*STORED DATA*
....................

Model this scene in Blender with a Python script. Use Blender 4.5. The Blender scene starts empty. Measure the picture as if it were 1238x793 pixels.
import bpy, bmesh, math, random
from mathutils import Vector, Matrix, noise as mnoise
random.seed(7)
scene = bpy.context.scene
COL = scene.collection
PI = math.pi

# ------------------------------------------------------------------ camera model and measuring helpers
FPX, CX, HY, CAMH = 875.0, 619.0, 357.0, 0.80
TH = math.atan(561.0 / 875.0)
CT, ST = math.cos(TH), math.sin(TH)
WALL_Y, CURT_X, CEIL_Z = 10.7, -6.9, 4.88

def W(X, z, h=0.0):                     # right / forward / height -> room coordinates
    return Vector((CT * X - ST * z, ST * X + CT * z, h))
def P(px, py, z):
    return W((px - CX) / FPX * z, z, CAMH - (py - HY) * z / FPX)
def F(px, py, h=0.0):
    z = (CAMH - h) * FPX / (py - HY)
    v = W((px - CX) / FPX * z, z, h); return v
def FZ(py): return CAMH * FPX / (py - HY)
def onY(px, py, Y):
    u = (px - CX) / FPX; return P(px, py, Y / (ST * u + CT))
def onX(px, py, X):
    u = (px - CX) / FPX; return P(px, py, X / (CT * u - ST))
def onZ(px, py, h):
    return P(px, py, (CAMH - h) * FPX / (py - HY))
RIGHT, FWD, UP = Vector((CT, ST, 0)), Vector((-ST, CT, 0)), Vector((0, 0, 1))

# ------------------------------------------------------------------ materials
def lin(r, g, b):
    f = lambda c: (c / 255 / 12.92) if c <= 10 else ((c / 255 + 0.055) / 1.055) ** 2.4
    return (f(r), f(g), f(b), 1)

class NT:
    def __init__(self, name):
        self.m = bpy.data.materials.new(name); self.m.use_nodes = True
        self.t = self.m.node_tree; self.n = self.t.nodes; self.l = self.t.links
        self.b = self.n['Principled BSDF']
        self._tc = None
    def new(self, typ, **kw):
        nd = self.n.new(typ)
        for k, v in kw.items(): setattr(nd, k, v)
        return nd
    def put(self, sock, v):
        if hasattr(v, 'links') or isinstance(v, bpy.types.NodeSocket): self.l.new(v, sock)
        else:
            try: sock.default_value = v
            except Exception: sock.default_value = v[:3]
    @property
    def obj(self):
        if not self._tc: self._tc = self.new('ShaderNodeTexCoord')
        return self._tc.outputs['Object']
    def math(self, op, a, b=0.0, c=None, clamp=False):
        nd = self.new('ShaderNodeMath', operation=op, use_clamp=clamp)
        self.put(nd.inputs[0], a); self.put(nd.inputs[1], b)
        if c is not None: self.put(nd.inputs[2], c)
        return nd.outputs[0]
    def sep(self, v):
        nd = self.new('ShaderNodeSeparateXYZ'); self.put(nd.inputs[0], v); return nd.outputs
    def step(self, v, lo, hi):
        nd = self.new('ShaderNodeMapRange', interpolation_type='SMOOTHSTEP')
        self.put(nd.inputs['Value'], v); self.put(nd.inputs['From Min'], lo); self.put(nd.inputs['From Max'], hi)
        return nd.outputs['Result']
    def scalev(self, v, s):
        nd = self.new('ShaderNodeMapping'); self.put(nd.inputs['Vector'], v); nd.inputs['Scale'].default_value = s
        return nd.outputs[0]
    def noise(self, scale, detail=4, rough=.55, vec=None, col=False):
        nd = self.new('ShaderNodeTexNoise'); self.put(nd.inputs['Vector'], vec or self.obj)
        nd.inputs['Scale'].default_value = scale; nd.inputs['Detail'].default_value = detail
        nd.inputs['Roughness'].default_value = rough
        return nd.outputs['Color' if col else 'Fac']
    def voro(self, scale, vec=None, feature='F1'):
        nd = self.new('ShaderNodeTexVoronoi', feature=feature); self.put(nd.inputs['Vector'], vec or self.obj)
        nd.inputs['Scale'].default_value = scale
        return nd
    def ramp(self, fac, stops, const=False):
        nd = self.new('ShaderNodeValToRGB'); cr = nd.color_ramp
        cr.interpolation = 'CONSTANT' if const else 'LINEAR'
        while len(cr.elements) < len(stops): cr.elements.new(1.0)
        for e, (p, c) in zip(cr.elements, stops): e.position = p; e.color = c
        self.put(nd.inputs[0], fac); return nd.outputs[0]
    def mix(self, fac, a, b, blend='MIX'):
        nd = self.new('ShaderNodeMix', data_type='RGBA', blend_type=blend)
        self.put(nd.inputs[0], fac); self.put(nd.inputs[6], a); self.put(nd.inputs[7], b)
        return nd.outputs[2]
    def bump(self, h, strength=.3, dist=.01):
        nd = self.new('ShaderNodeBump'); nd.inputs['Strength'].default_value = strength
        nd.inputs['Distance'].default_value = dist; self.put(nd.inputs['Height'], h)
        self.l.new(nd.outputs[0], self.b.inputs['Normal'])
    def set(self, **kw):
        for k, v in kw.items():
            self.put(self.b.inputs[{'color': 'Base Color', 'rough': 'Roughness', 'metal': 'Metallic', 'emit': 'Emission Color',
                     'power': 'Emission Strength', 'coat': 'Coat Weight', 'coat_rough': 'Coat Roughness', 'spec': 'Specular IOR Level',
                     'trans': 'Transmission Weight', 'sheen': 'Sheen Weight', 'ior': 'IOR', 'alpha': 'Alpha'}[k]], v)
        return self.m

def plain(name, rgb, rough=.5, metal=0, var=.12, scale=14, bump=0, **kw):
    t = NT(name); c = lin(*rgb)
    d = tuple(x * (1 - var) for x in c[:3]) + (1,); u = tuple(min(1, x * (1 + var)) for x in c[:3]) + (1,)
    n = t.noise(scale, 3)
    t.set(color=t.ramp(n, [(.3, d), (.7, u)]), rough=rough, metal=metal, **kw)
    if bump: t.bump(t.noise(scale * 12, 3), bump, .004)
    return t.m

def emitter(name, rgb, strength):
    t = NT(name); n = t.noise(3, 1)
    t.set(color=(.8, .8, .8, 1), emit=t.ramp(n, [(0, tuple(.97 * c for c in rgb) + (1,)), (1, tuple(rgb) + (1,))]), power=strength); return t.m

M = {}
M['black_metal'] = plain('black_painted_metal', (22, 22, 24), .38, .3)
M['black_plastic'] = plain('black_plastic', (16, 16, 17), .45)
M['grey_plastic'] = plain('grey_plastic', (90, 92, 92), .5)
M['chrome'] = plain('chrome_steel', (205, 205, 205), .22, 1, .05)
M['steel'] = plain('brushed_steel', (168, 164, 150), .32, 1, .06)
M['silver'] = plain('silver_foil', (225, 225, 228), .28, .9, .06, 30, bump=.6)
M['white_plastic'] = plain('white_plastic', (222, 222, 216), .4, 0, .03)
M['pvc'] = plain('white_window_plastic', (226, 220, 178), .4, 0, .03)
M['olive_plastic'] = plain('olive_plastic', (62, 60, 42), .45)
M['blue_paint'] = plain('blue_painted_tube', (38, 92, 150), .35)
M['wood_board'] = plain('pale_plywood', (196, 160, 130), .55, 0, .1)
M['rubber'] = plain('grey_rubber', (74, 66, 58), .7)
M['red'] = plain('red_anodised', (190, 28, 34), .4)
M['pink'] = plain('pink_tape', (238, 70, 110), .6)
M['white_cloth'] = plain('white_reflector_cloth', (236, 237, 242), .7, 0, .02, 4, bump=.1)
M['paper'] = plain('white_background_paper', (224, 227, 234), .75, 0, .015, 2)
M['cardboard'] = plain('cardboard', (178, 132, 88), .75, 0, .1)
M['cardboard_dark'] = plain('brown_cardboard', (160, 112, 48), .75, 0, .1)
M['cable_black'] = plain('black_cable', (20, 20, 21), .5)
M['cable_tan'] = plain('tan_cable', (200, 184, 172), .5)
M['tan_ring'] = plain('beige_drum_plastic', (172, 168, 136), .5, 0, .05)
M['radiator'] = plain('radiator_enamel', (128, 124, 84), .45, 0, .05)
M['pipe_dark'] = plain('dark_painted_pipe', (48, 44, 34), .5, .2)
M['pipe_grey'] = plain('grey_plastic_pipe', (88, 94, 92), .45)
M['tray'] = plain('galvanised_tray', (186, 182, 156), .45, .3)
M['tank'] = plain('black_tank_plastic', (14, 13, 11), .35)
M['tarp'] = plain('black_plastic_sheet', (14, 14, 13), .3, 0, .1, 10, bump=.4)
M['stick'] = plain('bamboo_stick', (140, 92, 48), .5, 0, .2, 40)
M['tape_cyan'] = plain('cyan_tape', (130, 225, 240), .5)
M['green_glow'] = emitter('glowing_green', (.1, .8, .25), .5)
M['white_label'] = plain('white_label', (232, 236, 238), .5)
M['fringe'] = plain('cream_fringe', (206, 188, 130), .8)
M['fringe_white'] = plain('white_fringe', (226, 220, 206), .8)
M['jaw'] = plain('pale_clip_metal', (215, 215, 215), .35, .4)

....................

*JOB*
Print, please, the lines above from the very first through the one that holds "WALL_Y, CURT_X, CEIL_Z = 10.7, -6.9, 4.88", both included, word for word and with nothing else.

*FINISHED ANSWER*
Model this scene in Blender with a Python script. Use Blender 4.5. The Blender scene starts empty. Measure the picture as if it were 1238x793 pixels.
import bpy, bmesh, math, random
from mathutils import Vector, Matrix, noise as mnoise
random.seed(7)
scene = bpy.context.scene
COL = scene.collection
PI = math.pi

# ------------------------------------------------------------------ camera model and measuring helpers
FPX, CX, HY, CAMH = 875.0, 619.0, 357.0, 0.80
TH = math.atan(561.0 / 875.0)
CT, ST = math.cos(TH), math.sin(TH)
WALL_Y, CURT_X, CEIL_Z = 10.7, -6.9, 4.88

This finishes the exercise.